Having been fortunate enough to have switched ‘disciplines’ as a graduate Ruth Finnegan has from the start sought the enlightenment of interdisciplinary perspectives on whatever she is currently studying (helped of course by the breadth both of her Oxford classics degree and her foundation in anthropology); she finds single-discipline approaches both constricting and unrevealing. It is this transdisciplinary perspective which has enabled her to work at the intersections of several disciplines, a great strength to her work.

 

Another of her concerns has been to bring home the importance of the scholars  (often referred to as the ‘amateurs’) who work outside the universities and the recognised sphere of academe.
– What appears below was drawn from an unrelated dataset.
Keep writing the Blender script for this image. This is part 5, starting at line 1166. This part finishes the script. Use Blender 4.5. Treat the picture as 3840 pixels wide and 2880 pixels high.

In the past probably more fully recognised but now, owing to a number of university and government positions, allowed to slip from view, it is to these scholars, she argues, untrammelled by bureaucratic chains and thought, that we principally owe the emergence of new disciplines (such as ethnomusicology/ popular music, folklore. or astrophysics), original discoveries and unconventional but fruitful new perspectives  . In keeping with this she has been at the forefront of recognising the revolutionary potentials of self-publication, print-on-demand, and open access. 

 

Since 2014 she has aimed to devote the main proportion of her literary and lecturing income (such as it is) to a range of charities, believing that small amounts of money – in her case around £300 each – given to hands-on groups such as Combat Stress, WaterAid, and peace-and-reconciliation charities in Northern Ireland are the most effective. She hopes that her publications in the future will be successful enough to increase these amounts and reach out to other causes close to her heart. `

 

Ruth has always been both inspired and challenged by her father’s peace-building activities (fully supported by her mother) in the then hostile climate of Northern Ireland , and her parents’ shared work to cross all divides whether based on religion, class, employment/unemployment, gender, or nationality. She is intensely proud to have inherited their vision and to have carried it on, not through politics but in her own way, in writing, publishing and research (examples being her reprint of her father’s impressive – and at the time very brave – ‘War at any price?’ – and her own edited ‘Peace writing’ collection).